Tal como Haliva, lembra o Times of Israel, outros altos responsáveis da defesa afirmaram ser responsáveis pelo massacre do Hamas, incluindo o director da agência de segurança Shin Bet (serviços secretos externos), Ronen Bar, e o tenente-general Herzi Halevi. Mas até agora nenhum deles anunciou planos para se demitir, esperando-se que o façam quando a situação de segurança estabilizar.

A renúncia do chefe militar surge numa altura em que ainda há mais de 130 pessoas sequestradas pelo Hamas e em que a operação militar israelita na Faixa de Gaza continua sem fim à vista. Ao mesmo tempo, Israel acaba de sofrer o primeiro ataque de um Estado em mais de 30 anos – e a primeira investida directa de sempre da República Islâmica do Irão.

Segundo as autoridades de Saúde palestinianas, a guerra das IDF no enclave já matou mais de 34 mil pessoas, pelo menos dois terços crianças e mulheres. O conflito devastou duas das maiores cidades de Gaza, fez de quase 80% dos habitantes deslocados e desencadeou uma tragédia humanitária e uma crise alimentar e de saúde de grandes proporções.
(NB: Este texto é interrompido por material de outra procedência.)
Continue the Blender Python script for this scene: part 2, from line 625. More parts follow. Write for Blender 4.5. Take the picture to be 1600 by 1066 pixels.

Para além disso, a violência e os confrontos entre colonos israelitas e palestinianos na Cisjordânia aumentaram para níveis inéditos.

Numa altura em que o país está envolvido em várias frentes militares e diplomáticas, a AP cita especialistas militares que defendem que a demissão de Haliva é “irresponsável” e “pode ser interpretada como um sinal fraqueza” de Israel.

O momento escolhido para a demissão, como o próprio notou na carta, coincide com o avanço das investigações internas sobre as falhas na antecipação dos ataques do Hamas. O seu comando dividiu esse trabalho em diferentes momentos no tempo: “uma década antes do ataque”, o período “a partir da guerra de Gaza de 2014”, “os dias que antecederam” a manhã desse sábado de Outubro e o ataque propriamente dito.

As conclusões do inquérito deveriam ser apresentadas a Halevi no início de Junho.